Startups and the Military
This past weekend I had the opportunity to attend DEFx Annapolis. It was exciting to see an interesting mix of current and former military personnel and the midshipmen who organized the event come together to talk about two subjects that interest me: entrepreneurship and the military. Despite my interest in both of these areas I would not have thought about bringing entrepreneurship into the military until a group of military officers took the initiative and created the Defense Entrepreneurs Forum last year.
But trying to translate startup methods and organization from the private sector into the military is a huge challenge with no guarantee of success. It’s entirely possible that after all the meetings and hard work the effort devolves into nothing more than the widespread use of startup buzzwords with no accompanying organizational change and with entrepreneurial-minded military personnel getting burned out battling the inertia of the military bureaucracy and giving up.
But if this effort is going to have any chance of success, entrepreneurship will need to be institutionalized in the military in such a way that it becomes a normal part of the organization and contributes productively to the overall purpose of the military services.
The key to doing this is understanding what a startup is and how it differs from and relates to an existing business. Steve Blank (AF vet, serial entrepreneur, investor, teacher, writer) has developed a concept about startups that could offer a starting point for bringing startup methods into the military. In his book “The Startup Owner’s Manual,” Blank says that traditionally people thought of entrepreneurial ventures as just smaller versions of bigger, existing businesses and many would-be entrepreneurs have been stymied by trying to run their startup according the the existing business template. But, he says, startups and existing businesses are actually two distinct types of business entities that require different methods of organization, personnel, and management.

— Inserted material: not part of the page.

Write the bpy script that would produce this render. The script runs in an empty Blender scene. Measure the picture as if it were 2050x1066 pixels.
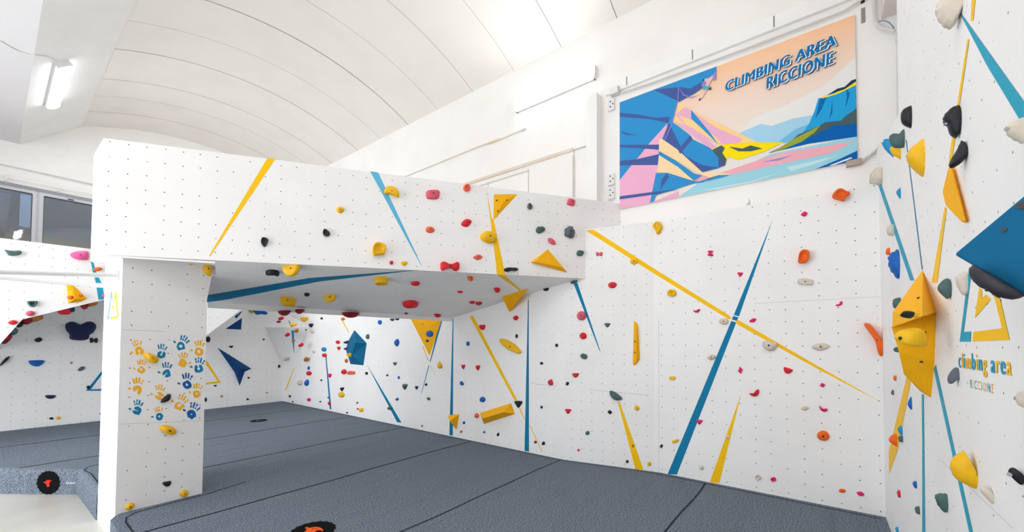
EXPO = -1.0
import bpy, bmesh, math, random
from mathutils import Vector as V, Matrix
random.seed(7)
SC = bpy.context.scene
COL = SC.collection
ZF = 2.2                      # eye height above the concrete floor; all coordinates below are measured from eye level
FX, XP, YP = 805.2, 1021.07, 662.83
YAW, PITCH, ROLL = 0.656327534, 0.0275158674, 0.00426567196

# ------------------------------------------------------------------ camera
def cam_rows():
    cy, sy = math.cos(YAW), math.sin(YAW)
    M = Matrix(((sy, -cy, 0), (0, 0, -1), (cy, sy, 0)))
    cp, sp = math.cos(PITCH), math.sin(PITCH)
    P = Matrix(((1, 0, 0), (0, cp, sp), (0, -sp, cp)))
    cr, sr = math.cos(ROLL), math.sin(ROLL)
    R = Matrix(((cr, -sr, 0), (sr, cr, 0), (0, 0, 1)))
    return R @ P @ M
MC = cam_rows()
MCT = MC.transposed()
def ray(x, y): return MCT @ V(((x - XP) / FX, (y - YP) / FX, 1))
def proj(p):
    q = MC @ V(p)
    return (FX * q.x / q.z + XP, FX * q.y / q.z + YP)
cd = bpy.data.cameras.new('camera'); cam = bpy.data.objects.new('camera', cd); COL.objects.link(cam)
r0, r1, r2 = MC[0], MC[1], MC[2]
cam.matrix_world = Matrix(((r0[0], -r1[0], -r2[0], 0), (r0[1], -r1[1], -r2[1], 0), (r0[2], -r1[2], -r2[2], ZF), (0, 0, 0, 1)))
cd.sensor_width = 36; cd.sensor_fit = 'HORIZONTAL'; cd.lens = FX / 2050 * 36
cd.shift_x = (1025 - XP) / 2050; cd.shift_y = (YP - 533) / 2050
cd.clip_start = 0.05; cd.clip_end = 200
SC.camera = cam

# ------------------------------------------------------------------ surfaces
class Surf:
    def __init__(s, p, n):
        s.n = V(n).normalized(); s.p = V(p); s.d = s.n.dot(s.p)
    def at(s, x, y, off=0.0):
        r = ray(x, y)
        return r * ((s.d + off) / s.n.dot(r))
SX = lambda X: Surf((X, 0, 0), (-1, 0, 0))
SY = lambda Y: Surf((0, Y, 0), (0, -1, 0))
XL, XR, XB, YR, YBK, YFW = 5.57, 5.88, 6.2, -0.53, 13.1, 14.6
ZM = -1.85                    # top of the mats
ML = SX(XL)
MM = Surf((XL, 3.2, 0), (-1.3, -0.31, 0))
MR = SX(XR)
RW = Surf((0, YR, 0), (0, 1, 0))
BK = SY(YBK)
FC = SY(11.3)
PF = SY(5.95)
PL = SX(0.87)
BW = SX(XB)
MAT = Surf((0, 0, ZM), (0, 0, 1))
bd = V((0.847, -0.531, 0)).normalized()
bA = MM.at(1172, 558)
BX = Surf(bA, (-0.531, -0.847, 0))
BL = BX.at(200, 510); TL = BX.at(198, 275); BR = bA
rr = ML.at(905, 637)
UN = Surf(BL, -((BR - BL).cross(rr - BL)).normalized() if ((BR - BL).cross(rr - BL)).z > 0 else ((BR - BL).cross(rr - BL)).normalized())
def MW(x):                    # which face of the long wall lies at this column
    return ML if x < 1130 else (MM if x < 1309 else MR)

# ------------------------------------------------------------------ materials
def lin(c):
    def f(v):
        v /= 255
        return v / 12.92 if v <= .04045 else ((v + .055) / 1.055) ** 2.4
    return (f(c[0]), f(c[1]), f(c[2]), 1)
def base_mat(name, col, rough=.5, spec=.4):
    m = bpy.data.materials.new(name); m.use_nodes = True
    nt = m.node_tree; b = nt.nodes['Principled BSDF']
    b.inputs['Base Color'].default_value = lin(col)
    b.inputs['Roughness'].default_value = rough
    b.inputs['Specular IOR Level'].default_value = spec
    return m, nt, b
def N(nt, t, **kw):
    n = nt.nodes.new(t)
    for k, v in kw.items(): setattr(n, k, v)
    return n
def add_bump(nt, b, scale, strength, dist=.01, detail=4, vec=None):
    tc = N(nt, 'ShaderNodeTexCoord'); no = N(nt, 'ShaderNodeTexNoise'); bu = N(nt, 'ShaderNodeBump')
    no.inputs['Scale'].default_value = scale; no.inputs['Detail'].default_value = detail
    bu.inputs['Strength'].default_value = strength; bu.inputs['Distance'].default_value = dist
    nt.links.new(tc.outputs['Object'], no.inputs['Vector']); nt.links.new(no.outputs['Fac'], bu.inputs['Height'])
    nt.links.new(bu.outputs['Normal'], b.inputs['Normal'])
    return no
def plain(name, col, rough=.55, spec=.35, bump=None, vary=0):
    m, nt, b = base_mat(name, col, rough, spec)
    if bump: add_bump(nt, b, bump[0], bump[1], bump[2] if len(bump) > 2 else .005)
    if vary:
        tc = N(nt, 'ShaderNodeTexCoord'); no = N(nt, 'ShaderNodeTexNoise'); mx = N(nt, 'ShaderNodeMix', data_type='RGBA')
        no.inputs['Scale'].default_value = 25; no.inputs['Detail'].default_value = 6
        c = lin(col); k = 1 - vary
        mx.inputs[6].default_value = (c[0] * k, c[1] * k, c[2] * k, 1); mx.inputs[7].default_value = c
        nt.links.new(tc.outputs['Object'], no.inputs['Vector']); nt.links.new(no.outputs['Fac'], mx.inputs[0])
        nt.links.new(mx.outputs[2], b.inputs['Base Color'])
    return m
def wall_mat(name, col, holes=True, radius=.04):
    m, nt, b = base_mat(name, col, .6, .25)
    add_bump(nt, b, 60, .12, .004)
    L = nt.links.new
    tc = N(nt, 'ShaderNodeTexCoord')
    no = N(nt, 'ShaderNodeTexNoise'); no.inputs['Scale'].default_value = 1.3; no.inputs['Detail'].default_value = 5
    L(tc.outputs['Object'], no.inputs['Vector'])
    mx = N(nt, 'ShaderNodeMix', data_type='RGBA'); c = lin(col)
    mx.inputs[6].default_value = (c[0] * .97, c[1] * .967, c[2] * .964, 1); mx.inputs[7].default_value = c
    rmp = N(nt, 'ShaderNodeMapRange'); rmp.inputs[1].default_value = .35; rmp.inputs[2].default_value = .55
    L(no.outputs['Fac'], rmp.inputs[0]); L(rmp.outputs[0], mx.inputs[0])
    out = mx.outputs[2]
    if holes:
        ad = N(nt, 'ShaderNodeVectorMath', operation='ADD'); ad.inputs[1].default_value = (.5, .5, 0)
        fl = N(nt, 'ShaderNodeVectorMath', operation='FLOOR'); fr = N(nt, 'ShaderNodeVectorMath', operation='FRACTION')
        sb = N(nt, 'ShaderNodeVectorMath', operation='SUBTRACT'); sb.inputs[1].default_value = (.5, .5, 0)
        wn = N(nt, 'ShaderNodeTexWhiteNoise', noise_dimensions='2D')
        jt = N(nt, 'ShaderNodeVectorMath', operation='MULTIPLY_ADD'); jt.inputs[1].default_value = (.07, .07, 0)
        ln = N(nt, 'ShaderNodeVectorMath', operation='LENGTH')
        lt = N(nt, 'ShaderNodeMapRange'); lt.inputs[1].default_value = radius * 1.15; lt.inputs[2].default_value = radius * .8
        st = N(nt, 'ShaderNodeMapRange'); st.inputs[1].default_value = .08; st.inputs[2].default_value = .45; st.inputs[3].default_value = .12; st.inputs[4].default_value = .9
        mu = N(nt, 'ShaderNodeMath', operation='MULTIPLY')
        m2 = N(nt, 'ShaderNodeMix', data_type='RGBA'); m2.inputs[7].default_value = lin((38, 34, 32))
        L(tc.outputs['UV'], ad.inputs[0]); L(ad.outputs[0], fl.inputs[0]); L(ad.outputs[0], fr.inputs[0])
        L(fr.outputs[0], sb.inputs[0]); L(fl.outputs[0], wn.inputs['Vector'])
        L(wn.outputs['Color'], jt.inputs[0]); L(sb.outputs[0], jt.inputs[2])
        sb2 = N(nt, 'ShaderNodeVectorMath', operation='SUBTRACT'); sb2.inputs[1].default_value = (.035, .035, 0)
        sep = N(nt, 'ShaderNodeSeparateXYZ'); cmb = N(nt, 'ShaderNodeCombineXYZ')
        L(jt.outputs[0], sb2.inputs[0]); L(sb2.outputs[0], sep.inputs[0]); L(sep.outputs[0], cmb.inputs[0]); L(sep.outputs[1], cmb.inputs[1])
        L(cmb.outputs[0], ln.inputs[0]); L(ln.outputs['Value'], lt.inputs[0])
        L(wn.outputs['Value'], st.inputs[0]); L(lt.outputs[0], mu.inputs[0]); L(st.outputs[0], mu.inputs[1])
        L(mu.outputs[0], m2.inputs[0]); L(out, m2.inputs[6]); out = m2.outputs[2]
    L(out, b.inputs['Base Color'])
    return m
WHITE = (246, 245, 244)
M_WALL = wall_mat('painted_plywood', WHITE)
M_FAINT = wall_mat('painted_plywood_fine_holes', WHITE, radius=.03)
M_SMOOTH = wall_mat('smooth_white_paint', WHITE, holes=False)
M_BUILD = wall_mat('white_plaster', (246, 244, 241), holes=False)
M_CEIL = wall_mat('ceiling_panel', (240, 235, 228), holes=False)
M_JOINT = plain('ceiling_joint', (150, 145, 138), .8)
M_SEAM = plain('panel_joint', (206, 203, 199), .8)
M_CONC = None
HC = {'Y': (250, 194, 10), 'R': (230, 30, 42), 'S': (244, 106, 78), 'O': (250, 108, 20), 'P': (232, 96, 116), 'M': (235, 30, 104),
      'B': (12, 102, 194), 'N': (14, 40, 84), 'G': (74, 106, 104), 'K': (30, 32, 38), 'A': (98, 106, 118), 'C': (226, 214, 198),
      'T': (186, 116, 52), 'L': (20, 150, 205), 'D': (150, 20, 36), 'H': (240, 100, 160)}
HM = {k: plain('hold_' + k, c, .5, .35, (45, .35, .004), .22) for k, c in HC.items()}
for k, nm in {'Y': 'yellow', 'R': 'red', 'S': 'salmon', 'O': 'orange', 'P': 'coral_pink', 'M': 'magenta', 'B': 'blue', 'N': 'navy', 'G': 'grey_green',
              'K': 'black', 'A': 'grey', 'C': 'cream', 'T': 'tan', 'L': 'light_blue', 'D': 'dark_red', 'H': 'bright_pink'}.items(): HM[k].name = 'hold_resin_' + nm
M_VY = plain('volume_yellow', (248, 180, 14), .7, .2, (220, .25, .002))
M_VB = plain('volume_blue', (6, 100, 142), .7, .2, (220, .25, .002))
M_VN = plain('volume_navy', (10, 66, 122), .7, .2, (220, .25, .002))
M_SY = plain('paint_yellow', (253, 198, 14), .6, .2)
M_SB = plain('paint_blue', (4, 124, 168), .6, .2)
M_ST = plain('paint_turquoise', (22, 164, 194), .6, .2)
M_BOLT = plain('bolt_dark', (48, 44, 42), .45, .5)
M_STEEL = plain('bolt_steel', (150, 150, 152), .3, .6)
M_WMETAL = plain('white_metal', (232, 232, 232), .35, .5)
M_GREYPVC = plain('grey_pvc', (214, 212, 210), .45, .4)
M_DARK = plain('dark_slot', (52, 46, 44), .8)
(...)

An existing business is “an organization that’s executing a known business model” whose “customers are known, the product features can be spec’ed upfront, the market is well-defined, and the basis of competition is understood.”
But a startup is something different:
“A startup is a temporary organization designed to search for a repeatable and scalable business model.”
Startups, according to Blank, “are all about unknowns.”
The key distinction between the two:
“Search versus execution is what differentiates a new venture from an existing business unit.”
Most of what the military does falls into the “executing a known business model” category. It would be a mistake to try to apply the startup methods to this part of the military. Overall the U.S. military is really good at executing the known model and startups are just not built for that purpose. They are built to search rather than execute. So where can an organization designed for searching do the most good for the military?
While executing the known model units will of course be adapting to changing circumstances, but there will come times when the circumstances are so different from what they were trained to do that adapting the known model isn’t enough. It’s at that point where an organization optimized for searching for an, as yet, unknown model needs to be created or brought onto the scene. Once a repeatable and scalable model is discovered it is disseminated throughout the force and units transition to execution mode.
The idea is that the startup has a specific role to play for the executing organization. It doesn’t challenge it or replace it, rather it complements it. This concept of the two types of organizations enables people to recognize when it is necessary to switch from execution mode to search mode and then how to transfer the new model from the startup to the existing organization for execution. It helps us to know that in this circumstance we are executing, but in another circumstance we are searching.
For example, in 2003 the military executed the known model in the war against Saddam’s regime, but after the regime collapsed the military faced a lot of unknowns: how to deal with looting, crime, negotiating with tribal leaders, providing basic services, counterinsurgency, etc. There weren’t always known models to execute. If we apply our startup concept to that situation then troops would have been trained ahead of time to transition to search mode: organization, leadership, procedures and methods would have been developed in advance to manage and run startups searching for new models.
Would that have made a difference? I don’t know, but I do think it’s worth thinking about. In the future the military will inevitably face circumstances in which executing the known model just won’t work. Since we know that, we might as well develop procedures and methods, leadership techniques, organizational structures, etc. designed to search for new models. If it is possible to bring entrepreneurship into the military it will have to be institutionalized and be a normal part of how the military operates and I think this startup concept offers a useful starting point for doing that.